Objective:
Return only the lines from the top of the data down to the one that holds "bev=.003).build('indicator', M['red'], r)", both included, without any pictures.

● ● ● ●

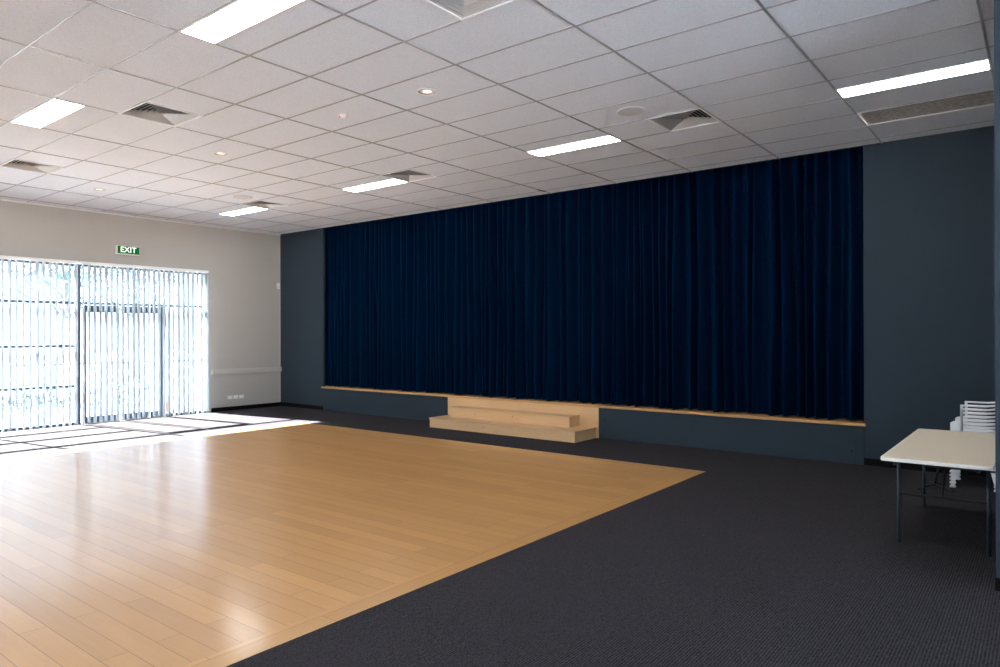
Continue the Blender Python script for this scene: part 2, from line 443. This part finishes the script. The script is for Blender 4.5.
# speakers
def make_spk(x, y, label):
    r = empty('ceiling_speaker', (x, y, CZ), label, 'ceiling speaker', 'flush round ceiling speakers')
    MB().lathe((0,0,0), [(.155,.002),(.155,-.006),(.150,-.011),(.138,-.012),(.136,-.009)], 48).build('rim', M['speaker'], r, smooth=True)
    MB().lathe((0,0,0), [(.137,-.009),(.10,-.012),(.05,-.014),(.001,-.0145)], 48).build('grille', M['speaker'], r, smooth=True)
    return r
s0 = make_spk(-3.374, 6.538, 'white round ceiling speaker right of the middle lit light')
dup(s0, (-10.556, 6.546, CZ), 'white round ceiling speaker beside far left corner vent')
# smoke detector
r = empty('smoke_detector', (-5.80, 4.77, CZ), 'small white smoke detector with red light, left of nearest downlight', 'smoke detector')
MB().lathe((0,0,0), [(.046,.002),(.046,-.008),(.040,-.015),(.028,-.019),(.026,-.028),(.016,-.03),(.001,-.03)], 28).build('body', M['white_plastic'], r, smooth=True)
MB().box(-.050,-.034,-.03,-.012,-.018,-.008, bev=.003).build('indicator', M['red'], r)

# ------------------------------------------------------------------ glazing in the left wall
GX0, GX1 = -13.98, -13.885
def bar(mb, y0, y1, z0, z1, d0=GX0, d1=GX1): mb.box(d0, d1, y0, y1, z0, z1)
PX = -13.93
w1 = struct(MB().box(GX0, GX1, WY0, WY0+.05, 0, WZ).build('window_1', M['frame']))
mb = MB()
bar(mb, 5.275, 5.335, 0, WZ); bar(mb, 3.6, 3.65, 0, WZ)
mb.build('mullion', M['frame'], w1)
for z, h in ((0,.05), (.68,.05), (1.407,.05), (2.187,.05), (WZ-.06,.04)):
    mb = MB(); bar(mb, WY0+.05, 5.275, z, z+h); mb.build('transom', M['frame'], w1)
mb = MB(); mb.box(PX-.003, PX+.003, WY0+.05, 5.275, .05, WZ-.06); mb.build('pane', M['glass'], w1)
w6 = struct(MB().box(GX0, GX1, -3.6, -.6, WZ-.06, WZ).build('window_6', M['frame']))  # added window outside the view, gives the curtain light from the left
mb = MB()
for y in (-3.6, -2.1, -.66): bar(mb, y, y+.06, 0, WZ-.06)
mb.build('mullion', M['frame'], w6)
mb = MB()
for z in (0, .68, 1.407, 2.187): bar(mb, -3.54, -.66, z, z+.05)
mb.build('transom', M['frame'], w6)
mb = MB(); mb.box(PX-.003, PX+.003, -3.54, -.66, .05, WZ-.06); mb.build('pane', M['glass'], w6)
w2 = struct(MB().box(GX0, GX1, 5.335, WY1, WZ-.06, WZ).build('window_2', M['frame']))
mb = MB(); bar(mb, 5.335, WY1-.05, 2.19, 2.235); mb.build('transom', M['frame'], w2)
mb = MB(); bar(mb, 6.85, 6.91, 0, 2.19); bar(mb, WY1-.05, WY1, 0, WZ-.06); mb.build('mullion', M['frame'], w2)
mb = MB(); bar(mb, 6.91, WY1-.05, 0, .06); mb.build('sill', M['frame'], w2)
mb = MB(); mb.box(PX-.003, PX+.003, 5.335, WY1-.05, 2.235, WZ-.06); mb.box(PX-.003, PX+.003, 6.91, WY1-.05, .06, 2.19); mb.build('pane', M['glass'], w2)
def door(name, y0, y1, handle_y):
    d = struct(MB().box(-13.95,-13.90, y0, y0+.045, .01, 2.18).build(name, M['frame']))
    mb = MB(); mb.box(-13.95,-13.90, y1-.045, y1, .01, 2.18); mb.build('stile', M['frame'], d)
    mb = MB(); mb.box(-13.95,-13.90, y0+.045, y1-.045, 2.05, 2.18); mb.box(-13.95,-13.90, y0+.045, y1-.045, .01, .13); mb.build('door_rail', M['frame'], d)
    mb = MB(); mb.box(-13.928,-13.922, y0+.045, y1-.045, .13, 2.05); mb.build('pane', M['glass'], d)
    if handle_y:
        mb = MB(); hx = -13.835
        mb.tube([(-13.90,handle_y,.87),(hx,handle_y,.87),(hx,handle_y,1.30),(-13.90,handle_y,1.30)], .013, 10)
        mb.build('door_handle', M['chrome'], d, smooth=True)
    return d
door('door_1', 5.39, 6.02, 5.97)
door('door_2', 6.07, 6.84, None)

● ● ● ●

Result for this exercise:
Continue the Blender Python script for this scene: part 2, from line 443. This part finishes the script. The script is for Blender 4.5.
# speakers
def make_spk(x, y, label):
    r = empty('ceiling_speaker', (x, y, CZ), label, 'ceiling speaker', 'flush round ceiling speakers')
    MB().lathe((0,0,0), [(.155,.002),(.155,-.006),(.150,-.011),(.138,-.012),(.136,-.009)], 48).build('rim', M['speaker'], r, smooth=True)
    MB().lathe((0,0,0), [(.137,-.009),(.10,-.012),(.05,-.014),(.001,-.0145)], 48).build('grille', M['speaker'], r, smooth=True)
    return r
s0 = make_spk(-3.374, 6.538, 'white round ceiling speaker right of the middle lit light')
dup(s0, (-10.556, 6.546, CZ), 'white round ceiling speaker beside far left corner vent')
# smoke detector
r = empty('smoke_detector', (-5.80, 4.77, CZ), 'small white smoke detector with red light, left of nearest downlight', 'smoke detector')
MB().lathe((0,0,0), [(.046,.002),(.046,-.008),(.040,-.015),(.028,-.019),(.026,-.028),(.016,-.03),(.001,-.03)], 28).build('body', M['white_plastic'], r, smooth=True)
MB().box(-.050,-.034,-.03,-.012,-.018,-.008, bev=.003).build('indicator', M['red'], r)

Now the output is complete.